The managerial member of a combined group shall be the member that acquires a corporation business tax benefit certificate on behalf of the combined group for use on the combined return.

The private financial assistance shall assist in funding expenses incurred in connection with the operation of the new or expanding emerging technology or biotechnology company in the State, including but not limited to the expenses of fixed assets, such as the construction and acquisition and development of real estate, materials, start-up, tenant fit-out, working capital, salaries, research and development expenditures and any other expenses determined by the authority to be necessary to carry out the purposes of the New Jersey Emerging Technology and Biotechnology Financial Assistance Program.

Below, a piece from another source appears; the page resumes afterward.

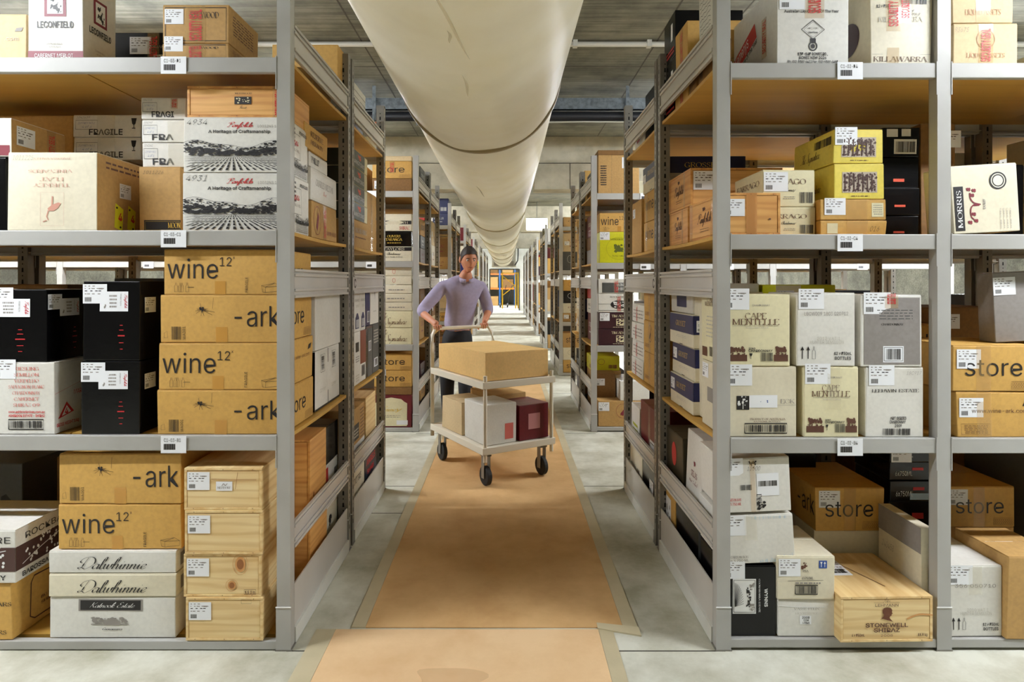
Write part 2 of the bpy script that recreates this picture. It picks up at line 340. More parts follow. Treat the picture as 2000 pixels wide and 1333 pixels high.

The authority shall require a corporation business taxpayer that acquires a corporation business tax benefit certificate to enter into a written agreement with the new or expanding emerging technology or biotechnology company concerning the terms and conditions of the private financial assistance made in exchange for the certificate. The written agreement may contain terms concerning the maintenance by the new or expanding emerging technology or biotechnology company of a headquarters or a base of operation in this State.

d. (Deleted by amendment, P.L. 2009, c. 90.)

N.J.S. § 34:1B-7.42a

Amended by L. 2021, c. 160, s. 52, eff. 7/2/2021.
Amended by L. 2020, c. 156, s. 113, eff. 1/7/2021.
Amended by L. 2020, c. 118, s. 1, eff. 11/4/2020, app. retroactively to privilege periods ending on and after December 31, 2019.
Amended by L. 2009, c. 90,s. 29, eff. 7/28/2009.
Amended by L. 2004, c. 65, s. 18, eff. 6/30/2004.
L. 1997, c. 334, s. 1; c. 334, s. 1; amended c. 140, s. 2.